The leaves are falling, the birds are leaving, most of them having already gone. Soon I shall hear the bugle notes of the last guard as the Canada geese go over, headed swift and straight for the South. And yonder stands the fodder, brown and dry, the slanting shocks securely tied against the beating rains. How can one be melancholy when one knows the meaning of the fodder, when one is able to find in it his faith in the seasons, and see in it the beauty and the wisdom which has been built into the round of the year?
To him who lacks this faith and understanding let me give a serene October day in the woods. Go alone, lie down upon a bank where you can get a large view of earth and sky. "One seems to get nearer to nature in the early spring days," says Mr. Burroughs. I think not, not if by nearer you mean closer to the heart and meaning of things. "All screens are removed, the earth everywhere speaks directly to you; she is not hidden by verdure and foliage." That is true; yet for most of us her lips are still dumb with the silence of winter. One cannot come close to bare, cold earth. There is only one flat, faded expression on the face of the fields in March; whereas in October there is a settled peace and sweetness over all the face of Nature, a fullness and a non-withholding in her heart that makes communication natural and understanding easy.
The sap is sinking in the trees, the great tides of life have turned, but so slowly do they run these soft and fragrant days that they seem almost still, as at flood. A blue jay is gathering acorns overhead, letting one drop now and then to roll out of sight and be planted under the mat of leaves. Troops of migrating warblers flit into and through the trees, talking quietly among themselves as they search for food, moving all the while—and to a fixed goal, the far-off South. Bob-white whistles from the fodder-field; the odor of ripened fox grapes is brought with a puff of wind from across the pasture; the smell of mint, of pennyroyal, and of sweet fern crisping in the sun. These are not the odors of death; but the fragrance of life's very essence, of life ripened and perfected and fit for storing till another harvest comes. And these flitting warblers, what are they but another sign of promise, another proof of the wisdom which is at the heart of things? And all this glory of hickory and oak, of sumac and creeper, of burning berries on dogwood and ilex and elder—this sunset of the seasons—but the preparation for another dawn?
If one would be folded to the breast of Nature, if one would be pressed to her beating heart, if one would feel the mother in the soul of things, let these October days find him in the hills, or where the river makes into some vast salt marsh, or underneath some ancient tree with fields of corn in shock and browning pasture slopes that reach and round themselves along the rim of the sky.
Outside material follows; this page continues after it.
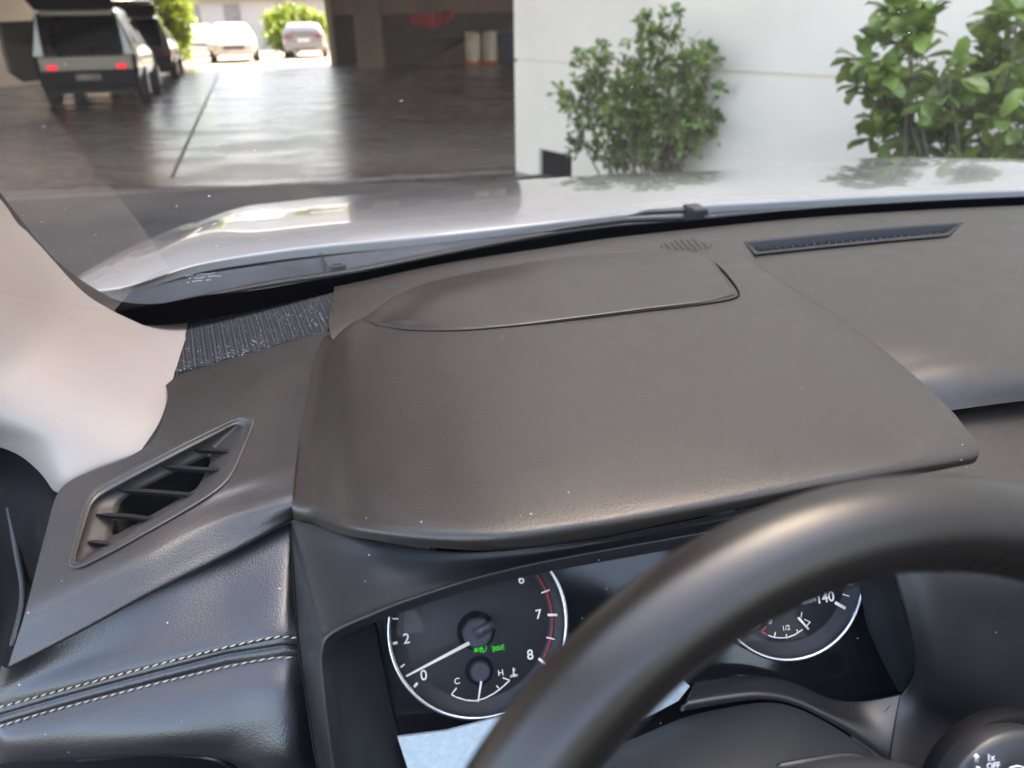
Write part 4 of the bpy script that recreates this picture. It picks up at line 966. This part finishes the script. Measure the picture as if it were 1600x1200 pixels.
# pale wall in two courses with a joint
mb = MB(); g = .022
def wbox(mb, s0, s1, z0, z1, d0=0.0, d1=.35): mb.box((s0, d0, z0), (s1, d1, z1), R=Rw_, T=np.array([cw[0], cw[1], 0]))
hole = (.75, 1.35, 0, .28)
wall = empty('concrete_wall', (cw[0], cw[1], 0), 'pale painted concrete wall with a thin horizontal joint behind the shrubs', 'wall')
mb = MB(); wbox(mb, 0, .42, 0, zj - g / 2); wbox(mb, .42, .95, .27, zj - g / 2); wbox(mb, .95, 22, 0, zj - g / 2); wbox(mb, .02, 22, zj - g / 2, zj + g / 2, .02, .33)
o = mb.build('lower_course', M['wallw'], wall, smooth=False)
mb = MB(); wbox(mb, 0, 22, zj + g / 2, 8.5); o = mb.build('upper_course', M['wallw'], wall, smooth=False)
mb = MB(); wbox(mb, .425, .945, 0, .268, .03, .34); mb.build('drain_opening', M['black'], wall, smooth=False)
# soil strip under wall
M['soil'] = mat('soil', (.06, .045, .035), .95, var=.4, vscale=5, bump2=.5, b2scale=14)
mb = MB(); wbox(mb, .5, 20, 0, .05, -1.3, -.004); mb.build('planting_bed', M['soil'], None, smooth=False, kind='structure')
# garage building: roof slab, back wall, columns, left wall
gar = empty('garage_building', (0, 20, 0), 'open garage with dark ceiling, brown back wall and columns', 'garage')
RH = 4.6
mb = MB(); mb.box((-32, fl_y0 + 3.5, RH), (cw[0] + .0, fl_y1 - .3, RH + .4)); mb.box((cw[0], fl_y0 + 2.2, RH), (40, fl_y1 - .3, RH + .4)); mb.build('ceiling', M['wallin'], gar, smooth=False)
mb = MB(); yf = fl_y0 + .6; pts_ = [(-1.75, 3.3), (cw[0] - .02, 3.3), (cw[0] - .02, 8.5), (-.35, 8.5)]; V = [(x, yf, z) for x, z in pts_] + [(x, yf + .3, z) for x, z in pts_]
mb.add(V, [(0, 1, 2, 3), (7, 6, 5, 4), (0, 4, 5, 1), (1, 5, 6, 2), (2, 6, 7, 3), (3, 7, 4, 0)]); mb.build('unseen_pale_panel', M['wallw'], gar, smooth=False)  # unseen pale panel, edge slanted so the dash top mirrors it on the right
mb = MB(); mb.box((-32, yf + .31, 3.4), (cw[0] - .03, yf + .6, 11.0)); mb.build('unseen_dark_panel', M['dark'], gar, smooth=False)  # unseen dark panel added so the left of the dash mirrors something dark
by = fl_y1 - .6
xo = PZ(522, 103, 0)[0] * by / PZ(522, 103, 0)[1]
xl = PZ(283, 103, 0)[0] * by / fl_y1
zt = lambda py, y: CAM[2] + (ray(600, py)[2] / ray(600, py)[1]) * y
mb = MB(); mb.box((xo + .12, by, 0), (40, by + .3, zt(22, by) )); mb.build('back_wall', M['dark'], gar, smooth=False)
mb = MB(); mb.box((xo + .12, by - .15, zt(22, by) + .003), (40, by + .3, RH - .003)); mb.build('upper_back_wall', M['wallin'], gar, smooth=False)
mb = MB(); mb.box((xo - .1, by - .1, 0), (xo + .11, by + .4, RH - .003)); mb.build('door_jamb', M['farwall'], gar, smooth=False)
def colx(px, y): 
    d = ray(px, 80); return d[0] / d[1] * y
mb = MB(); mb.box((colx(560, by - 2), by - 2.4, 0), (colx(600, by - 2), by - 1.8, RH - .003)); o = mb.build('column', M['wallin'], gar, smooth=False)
mb = MB(); cp = [(-14, 1.9), (.52, 1.9), (-1.5, yf - .01), (-14, yf - .01)]; V = [(x, y, 4.2) for x, y in cp] + [(x, y, 4.4) for x, y in cp]
mb.add(V, [(3, 2, 1, 0), (4, 5, 6, 7), (0, 1, 5, 4), (1, 2, 6, 5), (2, 3, 7, 6), (3, 0, 4, 7)]); mb.build('added_shade_canopy', M['dark'], gar, smooth=False)  # unseen canopy added, cut slantwise to darken the left of the dash
# left interior wall
xw = PZ(40, 150, 0)[0] - 1.2
mb = MB(); mb.box((xw - 1.5, fl_y0 + 1.2, 0), (xw - 1.2, fl_y1 - .4, RH - .003)); mb.build('side_wall', M['wallw'], gar, smooth=False)
# left wall side of opening
mb = MB(); mb.box((xw - 1.2 + .003, by, 0), (xl - 1.2, by + .3, RH - .003)); mb.build('side_wall', M['farwall'], gar, smooth=False)
# floor joint line
mb = MB(); a = PZ(345,108,.0062); b = PZ(268,278,.0062); n_ = np.cross(b - a, ZZ); n_ /= np.linalg.norm(n_); mb.add([a + n_ * .02, a - n_ * .02, b - n_ * .02, b + n_ * .02], [(0,1,2,3)]); mb.build('floor_joint', M['dark'], None, smooth=False, kind='structure')
# threshold strip (pale line across the floor near us)
mb = MB(); a = PZ(0,312,.0062); b = PZ(800,268,.0062); n_ = np.array([0, 1, 0]); mb.add([a + n_ * .05, a - n_ * .05, b - n_ * .05, b + n_ * .05], [(0,1,2,3)]); 
M['strip'] = mat('worn threshold', (.16, .145, .13), .7, var=.3, vscale=3); mb.build('floor_threshold', M['strip'], None, smooth=False, kind='structure')
# ---- drums and clutter at the back wall
M['drum'] = mat('pale drum', (.55, .50, .44), .5, var=.15, vscale=3); M['orange'] = mat('orange base', (.45, .13, .03), .6, var=.2); M['blue'] = mat('blue plastic', (.03, .05, .12), .5, var=.2); M['redp'] = mat('red cloth', (.35, .02, .05), .8, var=.3, vscale=2)
def drum(px, label):
    y = by - 1.2; x = colx(px, y); e = empty('storage_drum', (x, y, 0), label, 'drum', 'drums along the back wall')
    mb = MB(); V, Fc = tube([(x, y, .12), (x, y, .2), (x, y, .42), (x, y, .45), (x, y, .48), (x, y, .72), (x, y, .75), (x, y, .78), (x, y, 1.02), (x, y, 1.05)], [.25, .27, .27, .285, .27, .27, .285, .27, .27, .24], 24); mb.add(V, Fc); mb.build('drum_body', M['drum'], e)
    V, Fc = tube([(x, y, .02), (x, y, .10), (x, y, .13)], [.32, .32, .28], 24); mesh('drum_base', V, Fc, M['orange'], e)
drum(739, 'pale storage drum on an orange base, left one of two'); drum(766, 'pale storage drum on an orange base beside the dark blue bin')
y = by - 1.2; x = colx(790, y); e = empty('storage_bin', (x, y, 0), 'dark blue bin at the garage wall next to the pale drums', 'bin')
V, Fc = tube([(x, y, .03), (x, y, .9), (x, y, .92)], [.25, .3, .33], 20); mesh('bin_body', V, Fc, M['blue'], e); V, Fc = tube([(x, y, .93), (x, y, .98), (x, y, 1.04)], [.34, .33, .12], 20); mesh('bin_lid', V, Fc, M['blue'], e)
# red draped cloth over a bench
y = by - .9; x0 = colx(640, y); x1 = colx(710, y)
e = empty('workbench', ((x0 + x1) / 2, y, 0), 'dark workbench with a red cloth hanging in the garage', 'workbench')
mb = MB(); mb.box((x0, y - .35, .86), (x1 + .3, y + .35, .92)); [mb.box((xx, yy, 0), (xx + .06, yy + .06, .857)) for xx in (x0 + .02, x1 + .2) for yy in (y - .33, y + .27)]; mb.build('bench_frame', M['dark'], e, smooth=False)
NV = []
for j in range(12):
    for i in range(30):
        xx = x0 + (x1 - x0) * i / 29; z = 1.62 - .5 * j / 11 * (.45 + .55 * math.sin(i / 29 * 3.1)) + .12 * i / 29; NV.append((xx, y + .3 + .05 * math.sin(i * .9) , z))
o = mesh('hanging_cloth', NV, gridfaces(12, 30), M['redp'], None, cat='cloth', label='crumpled red cloth hanging on the garage back wall')
sm = o.modifiers.new('s', 'SOLIDIFY'); sm.thickness = .01
# ---- far building across the yard
fbY = fl_y1 + 22
fb = empty('far_building', (0, fbY, 0), 'pale building across the sunlit yard with dark doors', 'building')
mb = MB(); mb.box((-40, fbY, 0), (30, fbY + .4, 7)); mb.build('wall', M['farwall'], fb, smooth=False)
for px0, px1 in ((296, 322), (360, 384), (440, 470)):
    d0 = colx(px0, fbY); d1 = colx(px1, fbY); mb = MB(); mb.box((d0, fbY - .06, .003), (d1, fbY - .003, 2.6)); mb.build('window', M['strip'], fb, smooth=False)
mb = MB(); mb.box((-20, fbY - .5, 2.9), (10, fbY - .003, 3.05)); mb.build('awning', M['farwall'], fb, smooth=False)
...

The sun circles warm above me; and up against the snowy piles of cloud a broad-winged hawk in lesser circles wheels and flings its piercing cry far down to me; a fat, dozy woodchuck sticks his head out and eyes me kindly from his burrow; and close over me, as if I too had grown and blossomed there, bends a rank, purple-flowered ironweed. We understand each other; we are children of the same mother, nourished at the same abundant breast, the weed and I, and the woodchuck, and the wheeling hawk, and the piled-up clouds, and the shouldering slopes against the sky—I am brother to them all. And this is home, this earth and sky—these fruitful fields, and wooded hills, and marshes of reed and river flowing out to meet the sea. I can ask for no fairer home, none larger, none of more abundant or more golden corn. If aught is wanting, if just a tinge of shadow mingles with the rowan-scented haze, it is the early-falling twilight, the thought of my days, how short they are, how few of them find me with the freedom of these October fields, and how soon they must fade into November.
No, the thought of November does not disturb me. There is one glory of the sun and another glory of the moon, and another glory of the stars; for one star differeth from another star in glory. So also are the months and seasons. And if I watch closely I shall see that not only are the birds leaving, but the muskrats are building their winter lodges, the frogs are bedding, the buds putting on their thick, furry coats—life everywhere preparing for the cold. I need to take the same precaution,—even in my heart. I will take a day out of October, a day when the woods are aflame with color, when the winds are so slow that the spiders are ballooning, and lying where I can see them ascending and the parachute seeds go drifting by, I will watch until my eyes are opened to see larger and plainer things go by—the days with the round of labor until the evening; the seasons with their joyous waking, their eager living; their abundant fruiting, and then their sleeping—for they must needs sleep. First the blade, then the ear, after that the full corn in the ear, and after that the field of fodder. If so with the corn and the seasons, why not so with life? And what of it all could be fairer or more desirable than its October?—to lie and look out over a sunlit meadow to a field of fodder cut and shocked against the winter with my own hands!